Görüntüler / fotoğraflar hiçbir zaman yalnızca görüntü ya da bizleri oyalayan, eğlendiren ve dolayısıyla izlerken de, üretirken de toplumsal gerçekliğimizle ilgili asıl sorunlardan uzaklaştırmayı amaçlayan kurgular olarak kalmamalı. Bu nedenle görüntülerin toplumsal gerçeği nasıl yansıttıkları ya da meşrulaştırdığı kadar toplumun nasıl olup da kendilerini görüntüler aracılığıyla yeniden ürettikleri konusunu da önemli.

Fotoğraflarda / görüntülerde bir gerçekliği maskelemekle ya da yokluğu gizlemekle yapılması istenen şey aslında gerçekliği bir kurmaca içinde eriten ayrımsız bir alan üretmektir.

Yaşam da böyle kurgulanmıyor mu günümüzde? Örneğin sistem insanları toplumsal olana değil de tam tersi yalnızlığa doğru sürüklüyor. Otoriter figürlerle sunulan bu yalnızlık bireyi eğlence duygusuyla, güya özgürleşme ve yeniden bir hayat üretme kandırmacasıyla özdeşleştiriyor ve yaşamın asıl gerçekliğinden koparıp hayal yaşama geçiriyor. Yani gerçekliği bir kurmaca içinde eriterek ayrımsız yeni bir alan üretiyor. Sistemin başarısı da sanırım tam da  burada. Bir süre sonra yalnızlık bireyi kendi adasından kurtulamayacağı bir korkuya sürüklüyor ve korkuya kapılan birey ise kurtulmayı ümit ediyor. Artık sığınacağı tek alan kalmıştır. O da otoriter figürlere geri sığınmak. İşte bu otoritenin kucağına düşmek anlamına geliyor.

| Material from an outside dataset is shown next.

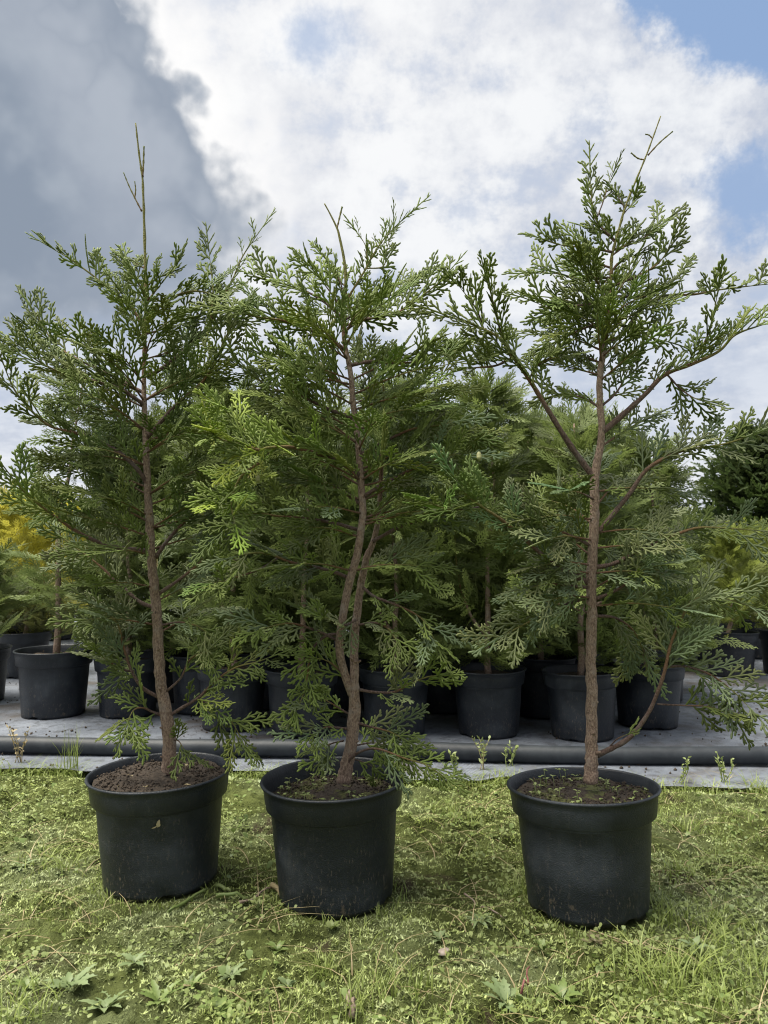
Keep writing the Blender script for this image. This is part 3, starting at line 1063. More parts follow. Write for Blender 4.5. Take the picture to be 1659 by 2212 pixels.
tl.leader([(308, 382), (310, 350), (311, 316)], 0.0019, 0.0014)
tl.finish()

# --- middle plant
tm = Tree('potted conifer with a forked double trunk and bright yellow-green sprays, in the middle', POT_XY[1], (math.radians(-1), math.radians(-1.5), 1.1),
          [(742, 1690), (748, 1660), (758, 1604), (765, 1538), (765, 1472), (765, 1406, 0.012), (768, 1356, 0.02), (778, 1274, 0.03), (791, 1208, 0.03), (806, 1172, 0.035), (818, 1110, 0.04),
           (822, 1050, 0.04), (826, 980, 0.05), (830, 900, 0.06), (828, 830, 0.06)],
          [0.0155, 0.0142, 0.0125, 0.0130, 0.0098, 0.009, 0.0088, 0.0082, 0.0075, 0.0065, 0.0055, 0.005, 0.004, 0.003, 0.002],
          M_SOIL_B, 0.168, MIDG, 22)
st = crom([at(x, y, tm.Y + d) for (x, y, d) in [(760, 1500, 0.0), (752, 1478, -0.004), (738, 1432, -0.008), (733, 1390, -0.01), (742, 1323, -0.012), (755, 1257, -0.012), (771, 1201, -0.012),
          (779, 1151, -0.01), (784, 1110, -0.005), (781, 1061, 0), (777, 1002, 0), (770, 930, 0), (763, 875, 0), (759, 821, 0), (752, 777, 0), (744, 740, 0), (742, 700, 0), (741, 675, 0), (747, 617, 0),
          (744, 566, 0), (734, 515, 0), (728, 493, 0), (713, 462, 0), (701, 440, 0)]], 5)
mb = MB()
n = len(st)
rr = [0.0098 * (1 - i / (n - 1)) ** 0.9 + 0.0011 for i in range(n)]
rr = [max(0.0012, min(0.0068, r * 0.8)) for r in rr]
mb.tube([p - tm.origin for p in st], rr, 12, tips=[min(0.85, max(0, (0.0052 - r) / 0.0032)) for r in rr], bump=0.10, rnd=tm.rng)
mb.build('trunk', M_TRUNK, tm.root)['label'] = 'thinner second stem leaning to the right'
low_trunk, low_r = tm.trunk, tm.trunk_r
tm.trunk = [p for p in st if p.z > 0.5] ; tm.trunk_r = rr[-len(tm.trunk):]
tm.branch([(744, 755), (708, 730), (657, 708), (614, 693), (560, 685), (500, 672)], -0.05, 0.0038, 0.85, 0.2, tint=TOPG)
tm.branch([(744, 690), (690, 645), (640, 622), (570, 602), (538, 591)], 0.03, 0.0026, 0.62, 0.1, end_shoot=True, tint=TOPG)
tm.branch([(745, 675), (720, 640), (690, 600), (665, 570)], -0.03, 0.002, 0.6, 0.1, tint=TOPG)
tm.branch([(744, 650), (735, 610), (715, 575), (690, 545)], 0.02, 0.0018, 0.45, 0.1, tint=TOPG)
tm.branch([(755, 790), (803, 781), (857, 784), (912, 780), (948, 770)], 0.05, 0.0036, 0.85, 0.2, tint=DEEP)
tm.branch([(744, 715), (777, 693), (820, 685), (868, 671), (912, 639), (948, 610), (977, 578)], -0.05, 0.003, 0.68, 0.12, end_shoot=True, tint=TOPG, gap=0.017)
tm.branch([(745, 655), (766, 620), (788, 584), (803, 555), (825, 522), (857, 486), (881, 464)], 0.02, 0.0022, 0.36, 0.15, gap=0.014, thin=True, age=0.6, tint=MIDG)
tm.branch([(792, 580), (828, 575), (835, 540), (846, 502)], 0.03, 0.0014, 0.40, 0.2, gap=0.014, thin=True, age=0.7, tint=MIDG)
tm.branch([(792, 560), (790, 533), (779, 512), (768, 497)], 0.0, 0.0012, 0.35, 0.3, thin=True, age=0.7, tint=MIDG)
tm.branch([(748, 690), (800, 655), (840, 640), (880, 618), (905, 600)], 0.04, 0.002, 0.62, 0.1, tint=TOPG)
tm.branch([(778, 1028), (730, 995), (675, 977), (628, 966), (592, 966), (555, 973), (512, 1000)], -0.22, 0.0048, 0.8, 0.30, tint=YOUNG, age=0.15)
tm.branch([(560, 972), (520, 960), (480, 950), (450, 930)], -0.25, 0.0022, 0.8, 0.0, tint=YOUNG, age=0.6)
tm.branch([(600, 966), (560, 1000), (530, 1040), (490, 1075), (455, 1090)], -0.25, 0.0022, 0.8, 0.05, tint=YOUNG, age=0.6, lift=-0.1)
tm.branch([(560, 1000), (520, 1030), (500, 1085), (510, 1140)], -0.23, 0.002, 0.8, 0.05, tint=YOUNG, age=0.6, lift=-0.2)
tm.branch([(560, 975), (530, 930), (500, 900), (480, 880)], -0.22, 0.002, 0.7, 0.05, tint=YOUNG, age=0.6)
tm.branch([(768, 905), (700, 880), (640, 850), (590, 840), (540, 808), (515, 790)], -0.02, 0.0038, 0.85, 0.25, tint=DEEP)
tm.branch([(775, 985), (821, 959), (857, 941), (894, 926), (948, 919), (985, 911)], -0.04, 0.0036, 0.85, 0.2, tint=BLUISH)
tm.branch([(783, 1075), (830, 1045), (883, 1017), (923, 999), (966, 984), (1010, 982)], -0.06, 0.004, 0.85, 0.3, tint=BLUISH)
tm.branch([(755, 1250), (725, 1237), (676, 1224), (626, 1214), (593, 1201), (553, 1194), (500, 1204)], -0.09, 0.0036, 0.88, 0.25, tint=BLUISH)
tm.branch([(600, 1205), (560, 1230), (500, 1250), (450, 1262)], -0.12, 0.0024, 0.85, 0.1, tint=(0.19, 0.27, 0.06))
tm.branch([(775, 1145), (720, 1130), (660, 1120), (600, 1115), (540, 1110), (480, 1150)], -0.10, 0.0036, 0.95, 0.2, tint=MIDG)
tm.branch([(780, 1090), (720, 1050), (660, 1040), (600, 1060)], 0.04, 0.0036, 0.95, 0.2, tint=DEEP)
tm.branch([(805, 1170), (860, 1140), (914, 1122), (957, 1112), (990, 1105), (1030, 1100)], -0.02, 0.0036, 0.8, 0.3, tint=BLUISH)
tm.branch([(771, 1489), (808, 1495), (851, 1495), (890, 1475), (925, 1462), (955, 1459)], -0.07, 0.003, 0.66, 0.25, tint=BLUISH)
tm.branch([(785, 1270), (811, 1290), (857, 1307), (907, 1333), (930, 1365), (943, 1393)], -0.06, 0.003, 0.72, 0.15, tint=BLUISH, lift=-0.12)
tm.branch([(757, 1575), (709, 1571), (690, 1578), (672, 1592)], -0.05, 0.0024, 0.6, 0.15, tint=BLUISH)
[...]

Görüntülerden bahsediyordum, fotoğraflardan, ışıklı tabelalardan, hareketli görüntülerden ve benzerleri gibi. Örneğin otobanlarda arabalarla geçip giden insanlar yalnızca yolun iki yanına yerleştirilmiş ardındaki yoksulluğu, çarpıklığı gizleyen reklam tabelalarını görüyorlar.. Bu görüntüleri yalnızca tüketime teşvik ettiren, metanın saltanatını onaylayan görüntüler olarak eleştirel bir değerlendirme yaparsak eksik irdelemiş oluruz, yanılırız. Soru şu olmalı, özneler kendilerini kapitalist ekonomi ve güvenlik devleti karşısında nasıl konumlandırıyor? Öznenin bunlardan haberdar olmadığını düşünemeyiz, yani tüketim kültürü için kendisine ihtiyaç olduğunu, güvenlik devleti için itaatkar bireylere ihtiyaç duyduğunu... Ama bireyler yine de Noelde, sevgililer gününde hediyeler alıyor, haklarını savunmak konusunda sessiz kalıyor. Orwell insanın çelişen iki düşünceyi aynı anda aklında tutabilme ve ikisini birden kabul etme gücünden bahsediyor. "İnsanın kasten yalanlar söyleyip bunlara sahiden inanması, uygunsuz hale gelen her gerçeği unutması ve tekrar gerekli hale geldiğinde bir gerçeği yalnızca ihtiyaç duyduğu süre için nisyandan çekip çıkarması, nesnel gerçekliğin varlığını inkar etmesi ve bütün bunları yaparken de reddettiği gerçekliği hesaba katmasıdır," diyor. (Filmlerle Sosyoloji, Bülent Diken, Carsten B. Laustsen) Kısaca özetlersem; özne öyle bir noktaya getirilmiştir ki bir şeylerin gizlendiğini biliyor, ancak bunlar doğruymuş gibi davranmakta ısrarcılıktan vazgeçmiyor.

Evet dünya sistem yüzünden kontrolden çıkmıştır ama unutmamalıdır ki küçük bir dişli olarak görevini yapan her özne dişlinin bir parçasıdır da.